My great uncle George was downhill skiing into his late eighties. At one hundred and ten my great, great uncle Elder was at that point the oldest man in Wisconsin. Sometimes I think that there is something about us that is somehow outside the “normal” flow of time. It’s not lifestyle at least as regards the common wisdom; many of the longest-lived were smokers and drinkers much of their lives.

Maybe humor is part of it. I come from a very funny family. I was worn out from laughing by the time they left, literally exhausted from how funny they are and how much of a pleasure it is to be with them. On their last visit it was my father who had me in hysterics, this time the best punch lines all belonged to my mother. Her timing and wit were off the chart.

Don’t get me wrong, we have our arguments about Iraq and abortion, religion and any number of other things – but all those arguments happen in a context of love and laughter with an edge of sarcasm such that ultimately none of us can take ourselves too seriously.

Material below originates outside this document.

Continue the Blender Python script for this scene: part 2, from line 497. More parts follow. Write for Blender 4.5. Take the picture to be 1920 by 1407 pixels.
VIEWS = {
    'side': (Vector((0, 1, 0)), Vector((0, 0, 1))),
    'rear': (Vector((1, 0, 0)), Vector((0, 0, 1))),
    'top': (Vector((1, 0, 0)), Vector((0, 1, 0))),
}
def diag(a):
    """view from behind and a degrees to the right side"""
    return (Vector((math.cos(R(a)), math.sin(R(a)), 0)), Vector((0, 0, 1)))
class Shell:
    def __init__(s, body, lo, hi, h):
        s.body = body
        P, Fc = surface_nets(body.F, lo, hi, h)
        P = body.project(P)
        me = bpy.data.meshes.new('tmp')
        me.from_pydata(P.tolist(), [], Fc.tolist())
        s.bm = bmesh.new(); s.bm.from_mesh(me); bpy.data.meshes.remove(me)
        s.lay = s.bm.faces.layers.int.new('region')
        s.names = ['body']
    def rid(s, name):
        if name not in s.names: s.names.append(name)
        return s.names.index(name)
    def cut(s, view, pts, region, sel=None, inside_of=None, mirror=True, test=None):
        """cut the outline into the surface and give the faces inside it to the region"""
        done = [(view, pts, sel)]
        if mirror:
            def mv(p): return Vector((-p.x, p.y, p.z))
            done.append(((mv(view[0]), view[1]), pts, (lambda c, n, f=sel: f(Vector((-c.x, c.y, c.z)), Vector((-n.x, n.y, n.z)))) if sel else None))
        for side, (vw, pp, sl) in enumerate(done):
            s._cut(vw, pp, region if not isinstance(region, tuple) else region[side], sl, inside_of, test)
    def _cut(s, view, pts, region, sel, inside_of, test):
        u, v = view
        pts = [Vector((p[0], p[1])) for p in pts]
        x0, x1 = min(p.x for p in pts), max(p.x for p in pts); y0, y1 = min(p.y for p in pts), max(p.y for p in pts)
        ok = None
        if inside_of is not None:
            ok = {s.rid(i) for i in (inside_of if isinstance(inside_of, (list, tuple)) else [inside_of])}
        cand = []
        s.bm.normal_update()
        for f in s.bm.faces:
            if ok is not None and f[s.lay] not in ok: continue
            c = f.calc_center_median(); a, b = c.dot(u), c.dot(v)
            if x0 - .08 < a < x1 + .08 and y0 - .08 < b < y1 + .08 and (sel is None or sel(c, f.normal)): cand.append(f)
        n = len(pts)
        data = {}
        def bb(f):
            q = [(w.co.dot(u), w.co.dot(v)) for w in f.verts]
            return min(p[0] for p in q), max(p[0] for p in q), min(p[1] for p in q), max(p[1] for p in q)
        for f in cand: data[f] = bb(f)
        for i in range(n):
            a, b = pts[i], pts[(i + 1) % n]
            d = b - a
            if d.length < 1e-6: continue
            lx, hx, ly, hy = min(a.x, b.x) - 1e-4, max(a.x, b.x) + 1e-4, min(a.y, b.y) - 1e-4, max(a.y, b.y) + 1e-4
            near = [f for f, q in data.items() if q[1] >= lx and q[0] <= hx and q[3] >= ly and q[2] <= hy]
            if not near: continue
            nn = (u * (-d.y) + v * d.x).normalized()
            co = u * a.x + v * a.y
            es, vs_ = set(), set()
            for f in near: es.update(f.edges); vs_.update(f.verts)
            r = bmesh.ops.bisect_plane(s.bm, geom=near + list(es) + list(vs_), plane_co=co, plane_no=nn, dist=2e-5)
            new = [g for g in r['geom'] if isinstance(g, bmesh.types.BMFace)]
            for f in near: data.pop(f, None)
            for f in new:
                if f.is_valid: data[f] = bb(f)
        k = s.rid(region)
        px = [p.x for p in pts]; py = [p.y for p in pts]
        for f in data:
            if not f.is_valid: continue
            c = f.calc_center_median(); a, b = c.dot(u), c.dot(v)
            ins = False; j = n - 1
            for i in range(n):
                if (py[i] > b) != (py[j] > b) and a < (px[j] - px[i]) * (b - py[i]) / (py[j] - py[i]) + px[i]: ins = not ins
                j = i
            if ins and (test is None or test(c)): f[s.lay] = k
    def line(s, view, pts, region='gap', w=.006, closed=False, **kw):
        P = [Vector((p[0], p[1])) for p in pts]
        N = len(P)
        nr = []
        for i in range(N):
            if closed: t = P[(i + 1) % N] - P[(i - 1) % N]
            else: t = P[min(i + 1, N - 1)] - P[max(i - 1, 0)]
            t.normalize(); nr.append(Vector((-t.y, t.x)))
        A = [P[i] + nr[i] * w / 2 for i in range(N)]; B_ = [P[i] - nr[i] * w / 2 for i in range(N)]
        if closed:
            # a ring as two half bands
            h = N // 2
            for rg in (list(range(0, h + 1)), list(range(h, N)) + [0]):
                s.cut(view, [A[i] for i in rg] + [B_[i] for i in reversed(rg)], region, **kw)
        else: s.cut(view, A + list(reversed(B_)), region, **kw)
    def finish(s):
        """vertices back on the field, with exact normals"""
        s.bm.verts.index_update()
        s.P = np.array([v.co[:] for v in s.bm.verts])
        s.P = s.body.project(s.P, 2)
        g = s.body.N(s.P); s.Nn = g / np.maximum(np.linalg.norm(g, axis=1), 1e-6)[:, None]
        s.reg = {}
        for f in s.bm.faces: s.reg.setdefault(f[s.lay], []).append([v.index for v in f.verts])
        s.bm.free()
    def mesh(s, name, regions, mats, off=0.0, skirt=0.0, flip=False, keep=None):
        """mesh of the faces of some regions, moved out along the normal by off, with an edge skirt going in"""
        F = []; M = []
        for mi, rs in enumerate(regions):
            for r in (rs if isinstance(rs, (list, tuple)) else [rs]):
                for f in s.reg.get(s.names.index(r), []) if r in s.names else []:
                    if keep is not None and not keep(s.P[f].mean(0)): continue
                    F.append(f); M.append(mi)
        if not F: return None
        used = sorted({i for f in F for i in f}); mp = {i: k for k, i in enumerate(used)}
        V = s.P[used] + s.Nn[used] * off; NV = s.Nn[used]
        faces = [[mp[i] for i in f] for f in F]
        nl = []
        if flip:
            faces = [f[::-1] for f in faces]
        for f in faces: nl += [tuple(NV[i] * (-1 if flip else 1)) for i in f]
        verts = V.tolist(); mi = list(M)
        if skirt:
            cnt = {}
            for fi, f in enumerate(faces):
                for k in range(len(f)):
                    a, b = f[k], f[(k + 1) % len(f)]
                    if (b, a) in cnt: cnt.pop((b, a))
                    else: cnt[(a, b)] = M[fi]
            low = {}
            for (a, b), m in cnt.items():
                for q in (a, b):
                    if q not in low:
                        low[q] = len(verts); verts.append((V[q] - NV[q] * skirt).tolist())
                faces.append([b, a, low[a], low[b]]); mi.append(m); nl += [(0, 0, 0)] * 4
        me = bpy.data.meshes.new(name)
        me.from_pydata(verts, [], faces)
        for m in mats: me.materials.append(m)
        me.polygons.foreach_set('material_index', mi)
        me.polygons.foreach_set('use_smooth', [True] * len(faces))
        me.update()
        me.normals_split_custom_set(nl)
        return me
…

My father and I were going out of Sandy’s to warm up the cars as it was time to leave. Everyone else was in my sister’s house saying their goodbyes. We stood for a moment looking at the full moon through the trees and my father said, “That’s the sort of moon that painters paint. You could wait a lifetime to see a moon like that.” So we stood there in the cold and watched the moon with its halo.

From the hill that they live on you can see the Mississippi valley in the distance – the area is not so developed that the city lights would compete with the reflection of the moon off the far away water. Perhaps those pauses are a key to our youthful family – we are always on the look out for moons that you’ll never see again. These pauses somehow slow us down and keep our hearts light, even when there are so many reasons to be sad.

My ex girlfriend Mary was killed in a car accident when she was thirty. Thirty is all she gets. Her bookends are set. Her father is still alive in his nineties and if it weren’t for the car accident that took her life I’m sure she could have had a good run too. She told me once that she knew what I was going to do with my life, but she reserved the right not to tell me. “You’ll have to figure it out on your own, but I can see it plain as day.” We broke up in our mid twenties when she transferred colleges. The distance thing didn’t work, as it rarely does, so that was it. When we were still together she asked me once what I saw in her and I told her, “No one has ever made me laugh like you do.”

Happy New Year everyone – glad I know ya.